-- Begin --

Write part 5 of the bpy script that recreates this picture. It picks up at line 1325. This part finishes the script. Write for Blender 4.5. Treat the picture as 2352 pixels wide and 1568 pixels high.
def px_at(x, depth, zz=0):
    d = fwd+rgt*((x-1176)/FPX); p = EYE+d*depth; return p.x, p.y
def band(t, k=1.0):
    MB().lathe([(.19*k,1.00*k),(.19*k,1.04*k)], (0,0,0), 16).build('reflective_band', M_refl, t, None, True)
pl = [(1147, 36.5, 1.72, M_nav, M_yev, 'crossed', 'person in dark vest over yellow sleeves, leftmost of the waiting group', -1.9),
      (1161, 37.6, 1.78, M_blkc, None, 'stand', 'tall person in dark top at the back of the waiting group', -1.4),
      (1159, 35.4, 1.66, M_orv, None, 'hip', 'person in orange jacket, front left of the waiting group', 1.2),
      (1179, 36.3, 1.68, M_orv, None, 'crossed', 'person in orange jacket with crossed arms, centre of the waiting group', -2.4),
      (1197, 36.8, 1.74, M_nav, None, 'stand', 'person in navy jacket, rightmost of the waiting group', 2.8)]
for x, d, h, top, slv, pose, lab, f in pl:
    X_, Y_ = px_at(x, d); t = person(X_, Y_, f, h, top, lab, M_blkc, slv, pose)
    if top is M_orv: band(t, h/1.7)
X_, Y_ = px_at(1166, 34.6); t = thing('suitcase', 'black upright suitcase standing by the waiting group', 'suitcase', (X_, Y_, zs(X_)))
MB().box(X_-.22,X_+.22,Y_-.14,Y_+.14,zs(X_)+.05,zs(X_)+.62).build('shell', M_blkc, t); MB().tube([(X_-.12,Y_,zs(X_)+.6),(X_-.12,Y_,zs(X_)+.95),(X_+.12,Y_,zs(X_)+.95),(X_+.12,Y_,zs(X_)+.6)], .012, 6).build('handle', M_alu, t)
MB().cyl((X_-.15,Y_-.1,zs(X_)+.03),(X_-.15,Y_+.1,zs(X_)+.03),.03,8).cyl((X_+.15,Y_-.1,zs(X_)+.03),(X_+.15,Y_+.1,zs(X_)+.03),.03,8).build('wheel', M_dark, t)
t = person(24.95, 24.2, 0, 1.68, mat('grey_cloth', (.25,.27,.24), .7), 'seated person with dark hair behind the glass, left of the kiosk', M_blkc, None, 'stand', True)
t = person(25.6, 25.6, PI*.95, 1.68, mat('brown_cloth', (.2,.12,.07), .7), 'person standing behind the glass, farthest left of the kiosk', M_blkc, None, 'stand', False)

-- End --

> _Prompt_
Give the material above again, word for word.

> _Written reply_
Write part 5 of the bpy script that recreates this picture. It picks up at line 1325. This part finishes the script. Write for Blender 4.5. Treat the picture as 2352 pixels wide and 1568 pixels high.
def px_at(x, depth, zz=0):
    d = fwd+rgt*((x-1176)/FPX); p = EYE+d*depth; return p.x, p.y
def band(t, k=1.0):
    MB().lathe([(.19*k,1.00*k),(.19*k,1.04*k)], (0,0,0), 16).build('reflective_band', M_refl, t, None, True)
pl = [(1147, 36.5, 1.72, M_nav, M_yev, 'crossed', 'person in dark vest over yellow sleeves, leftmost of the waiting group', -1.9),
      (1161, 37.6, 1.78, M_blkc, None, 'stand', 'tall person in dark top at the back of the waiting group', -1.4),
      (1159, 35.4, 1.66, M_orv, None, 'hip', 'person in orange jacket, front left of the waiting group', 1.2),
      (1179, 36.3, 1.68, M_orv, None, 'crossed', 'person in orange jacket with crossed arms, centre of the waiting group', -2.4),
      (1197, 36.8, 1.74, M_nav, None, 'stand', 'person in navy jacket, rightmost of the waiting group', 2.8)]
for x, d, h, top, slv, pose, lab, f in pl:
    X_, Y_ = px_at(x, d); t = person(X_, Y_, f, h, top, lab, M_blkc, slv, pose)
    if top is M_orv: band(t, h/1.7)
X_, Y_ = px_at(1166, 34.6); t = thing('suitcase', 'black upright suitcase standing by the waiting group', 'suitcase', (X_, Y_, zs(X_)))
MB().box(X_-.22,X_+.22,Y_-.14,Y_+.14,zs(X_)+.05,zs(X_)+.62).build('shell', M_blkc, t); MB().tube([(X_-.12,Y_,zs(X_)+.6),(X_-.12,Y_,zs(X_)+.95),(X_+.12,Y_,zs(X_)+.95),(X_+.12,Y_,zs(X_)+.6)], .012, 6).build('handle', M_alu, t)
MB().cyl((X_-.15,Y_-.1,zs(X_)+.03),(X_-.15,Y_+.1,zs(X_)+.03),.03,8).cyl((X_+.15,Y_-.1,zs(X_)+.03),(X_+.15,Y_+.1,zs(X_)+.03),.03,8).build('wheel', M_dark, t)
t = person(24.95, 24.2, 0, 1.68, mat('grey_cloth', (.25,.27,.24), .7), 'seated person with dark hair behind the glass, left of the kiosk', M_blkc, None, 'stand', True)
t = person(25.6, 25.6, PI*.95, 1.68, mat('brown_cloth', (.2,.12,.07), .7), 'person standing behind the glass, farthest left of the kiosk', M_blkc, None, 'stand', False)